Below is a listing to transcribe in full and exactly; keep the pictures out.

### Data excerpt
## begin
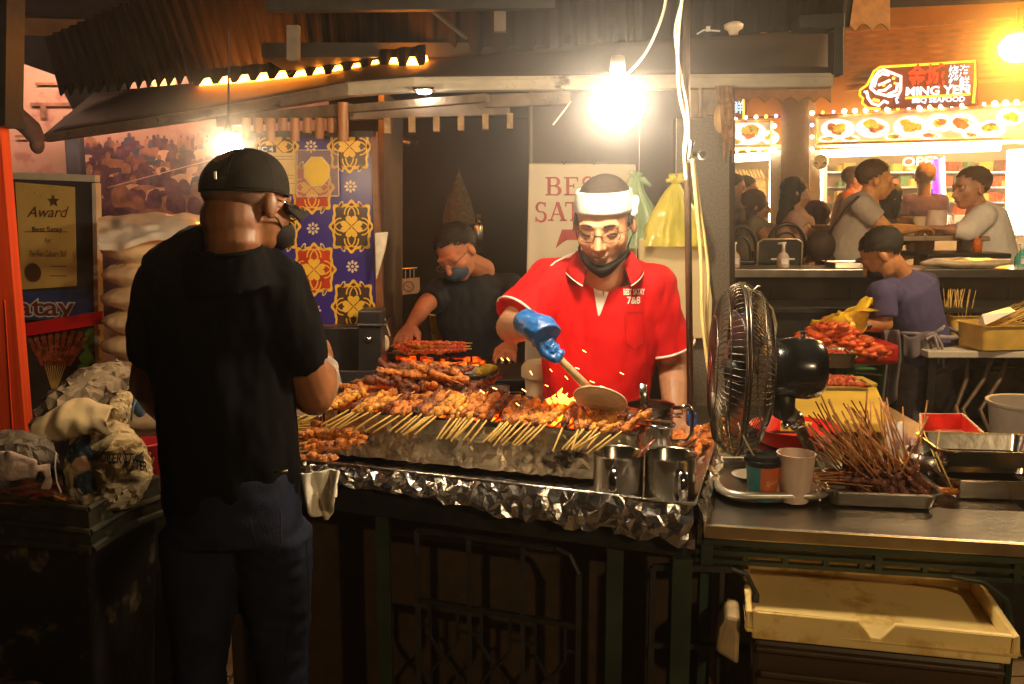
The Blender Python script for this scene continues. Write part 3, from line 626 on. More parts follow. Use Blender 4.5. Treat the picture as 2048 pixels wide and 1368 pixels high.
g = MB(); g.tube([P(952, 434, 4.7), P(962, 434, 4.7)], .014, 8); g.tube([P(957, 446, 4.7), P(957, 432, 4.7)], .007, 8); g.build('valve', M('brass', (.5, .4, .15), .3, 1), t)
t = thing('wall_lamp', 'unlit dim lamp hanging in the dark interior near the ceiling', 'lamp', P(816, 290, 4.3))
g = MB(); g.lathe(P(816, 304, 4.3), [(0, 0), (.03, .01), (.045, .03), (.05, .05), (.02, .07)], 20); g.build('shade', M('dim metal shade', (.15, .13, .1), .3, .8), t, smooth=True)
t = thing('paper_notice', 'small tan notice with a round mark hanging left of the second cook', 'notice', P(815, 570, 4.2))
g = MB(); g.slab([P(793, 560, 4.2), P(837, 556, 4.2), P(838, 586, 4.2), P(793, 591, 4.2)], (0, .05, 0)); g.build('card', M('tan card', (.42, .3, .2), .6, var=.2), t)
g = MB(); g.lathe(P(817, 573, 4.19), [(.02, 0), (.026, 0)], 24, V((0, -1, 0))); g.tube([P(812, 570, 4.19), P(822, 577, 4.19)], .002, 5); g.build('round_mark', M('brown mark', (.15, .08, .05), .6), t, fix=False)
g = MB()
for x in (803, 811, 820, 828): g.tube([P(x, 558, 4.22), P(x, 536, 4.22)], .003, 5)
g.tube([P(798, 538, 4.22), P(834, 536, 4.22)], .004, 6); g.build('wire_rack', STEELD, t)
# ================= GRILL TABLE =================
GREEN = M('dark green painted iron', (.02, .035, .018), .5, var=.4, scale=10)
A = G(655, 905, .9); B = G(1275, 967, .9)
ux = (B-A).normalized(); vy = V((-ux.y, ux.x, 0)); Lg = (B-A).length; ZT = 1.01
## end
### Solution for this task
The Blender Python script for this scene continues. Write part 3, from line 626 on. More parts follow. Use Blender 4.5. Treat the picture as 2048 pixels wide and 1368 pixels high.
g = MB(); g.tube([P(952, 434, 4.7), P(962, 434, 4.7)], .014, 8); g.tube([P(957, 446, 4.7), P(957, 432, 4.7)], .007, 8); g.build('valve', M('brass', (.5, .4, .15), .3, 1), t)
t = thing('wall_lamp', 'unlit dim lamp hanging in the dark interior near the ceiling', 'lamp', P(816, 290, 4.3))
g = MB(); g.lathe(P(816, 304, 4.3), [(0, 0), (.03, .01), (.045, .03), (.05, .05), (.02, .07)], 20); g.build('shade', M('dim metal shade', (.15, .13, .1), .3, .8), t, smooth=True)
t = thing('paper_notice', 'small tan notice with a round mark hanging left of the second cook', 'notice', P(815, 570, 4.2))
g = MB(); g.slab([P(793, 560, 4.2), P(837, 556, 4.2), P(838, 586, 4.2), P(793, 591, 4.2)], (0, .05, 0)); g.build('card', M('tan card', (.42, .3, .2), .6, var=.2), t)
g = MB(); g.lathe(P(817, 573, 4.19), [(.02, 0), (.026, 0)], 24, V((0, -1, 0))); g.tube([P(812, 570, 4.19), P(822, 577, 4.19)], .002, 5); g.build('round_mark', M('brown mark', (.15, .08, .05), .6), t, fix=False)
g = MB()
for x in (803, 811, 820, 828): g.tube([P(x, 558, 4.22), P(x, 536, 4.22)], .003, 5)
g.tube([P(798, 538, 4.22), P(834, 536, 4.22)], .004, 6); g.build('wire_rack', STEELD, t)
# ================= GRILL TABLE =================
GREEN = M('dark green painted iron', (.02, .035, .018), .5, var=.4, scale=10)
A = G(655, 905, .9); B = G(1275, 967, .9)
ux = (B-A).normalized(); vy = V((-ux.y, ux.x, 0)); Lg = (B-A).length; ZT = 1.01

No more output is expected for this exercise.